Among the leaks we also find a document on the Center for American Progress, or CAP, whose purpose is “To support the Examining Anti-Muslim Bigotry Project.” We are confident various conservative organization will be curious about this because as part of its activities the CAP is expected to “research and track the activities of the most prominent drivers of Islamophobia” including Pamela Geller, Frank Gaffney, David Howoritz, Robert Spencer, Cliff May, Liz Cheney and so forth:

1. Outreach to Subject Experts

CAP’s first step will be to interview and engage in the Project the journalists, researchers, academics, and leaders in the anti-hate movement who are researching and writing on Islamophobia, and to develop a roster of knowledgeable and credible experts to whom journalists and policymakers can turn for information. As part of this process, CAP will reach out to Media Matters for America, FAIR, the Muslim Public Affairs Council, the American Muslim Civic Leadership Institute, Muslim Advocates, the Interfaith Center of New York, the Southern Poverty Law Center, and the cohort of emerging Muslim leaders in CAP’s Young Muslim American Voices Project that is run by CAP’s Faith and Progressive Policy Institute.

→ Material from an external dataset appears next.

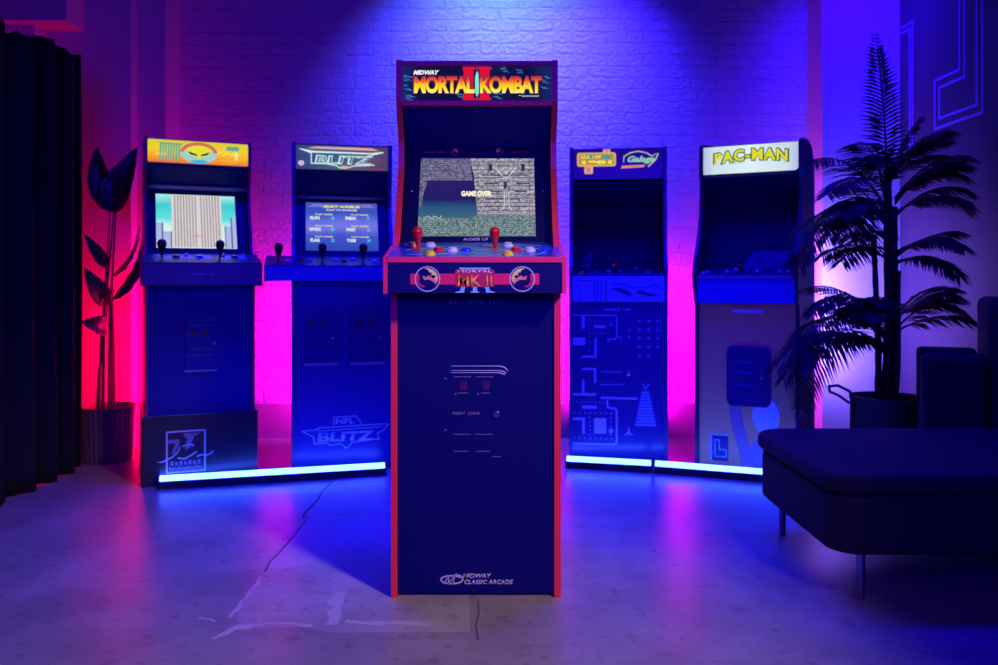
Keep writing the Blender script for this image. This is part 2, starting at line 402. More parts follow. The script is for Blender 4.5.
for a in (-.203, .203): screw(bz, Fs, a, .18, .003)
# control deck art + controls
bm = bmesh.new()
for pts in ([(-.20,.10),(-.15,.13),(-.09,.12),(-.05,.16)], [(-.19,.04),(-.12,.03),(-.05,.07),(.02,.05)], [(.0,.17),(.06,.19),(.13,.185),(.19,.17)], [(.16,.03),(.19,.06),(.21,.13)],
            [(-.21,.18),(-.16,.2),(-.12,.19)], [(.04,.02),(.08,.04),(.13,.02)], [(.0,.10),(.05,.12),(.1,.10),(.2,.13)]):
    stroke(bm, Fd, pts, .004, c0=.001, c1=.0016, taper=[.4,1,1,.4])
fin(bm, 'deck_lightning', mat('pale_blue_print', (.3,.55,.85), .4), dk)
JR = mat('red_plastic', (.8,.01,.02), .2, coat=.6)
BW = mat('white_plastic', (.8,.82,.85), .25, coat=.5); BY = mat('yellow_plastic', (1,.85,.02), .25, coat=.5)
BB = mat('blue_plastic', (.01,.05,.75), .2, coat=.5); BO = mat('amber_plastic', (.9,.45,.05), .25, coat=.5)
def dpt(px, py):
    t = .5
    for _ in range(30):
        f = 280-850*(.971-CAMZ+.05*t)/(2.32+.222*t) - py
        t += f*.05
    Y = 2.32+.222*t
    return (px-499)/850*Y+.066, t*L
for px, py, m in ((412.5,246.5,BO),(430.5,246.8,BW),(438.5,251.3,JR),(430,255.4,BY),(452.5,251.5,BW),(466,251.3,BB),
                  (508,246.8,BW),(515.7,251.3,JR),(508,255.4,BY),(530,251.5,BW),(544,251.3,BB)):
    a, b = dpt(px, py); button(fc, Fd, a, b, m)
for px, py in ((418,249.5),(494.8,249.5)):
    a, b = dpt(px, py); joystick(fc, Fd, a, b, JR, .066, 1.0)
# deck front decals
Fk = front(-.106)
for x0, x1 in ((-.176,-.152),(-.10,.10),(.152,.176)):
    bm = bmesh.new(); rect(bm, Fk, x0, x1, .8967, .9265); fin(bm, 'red_band', mat('band_red', (.85,.01,.06), .5), dk)
emblem(dk, Fk, -.1295, .9117, .0335, False); emblem(dk, Fk, .1295, .9117, .0335, True)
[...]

2. Audit of Islamophobic Activities and Strategy Convening

CAP will research and track the activities of the most prominent drivers of Islamophobia, including Stop Islamization of America, led by Pamela Geller; the Center for Security Policy, led by Frank Gaffney; David Horowitz’s Freedom Center, which sponsors Robert Spencer’s Jihad Watch; the Middle East Forum, led by Daniel Pipes; the Foundation for Defense of Democracies, led by Cliff May; and Keep America Safe, led by Liz Cheney. In addition, CAP will examine the role played by right-wing media, the Tea Party movement, prominent politicians, pundits, and conservative donors in spreading anti-Muslim hysteria. This research will form the basis of a CAP audit of Islamophobic activities that will inform a strategy convening of around two dozen researchers and advocates, including representatives of progressive organizations and the AMEMSA community. Participants will be asked to formulate strategies for combating anti-Muslim bigotry. The convening is planned for the first quarter of 2011.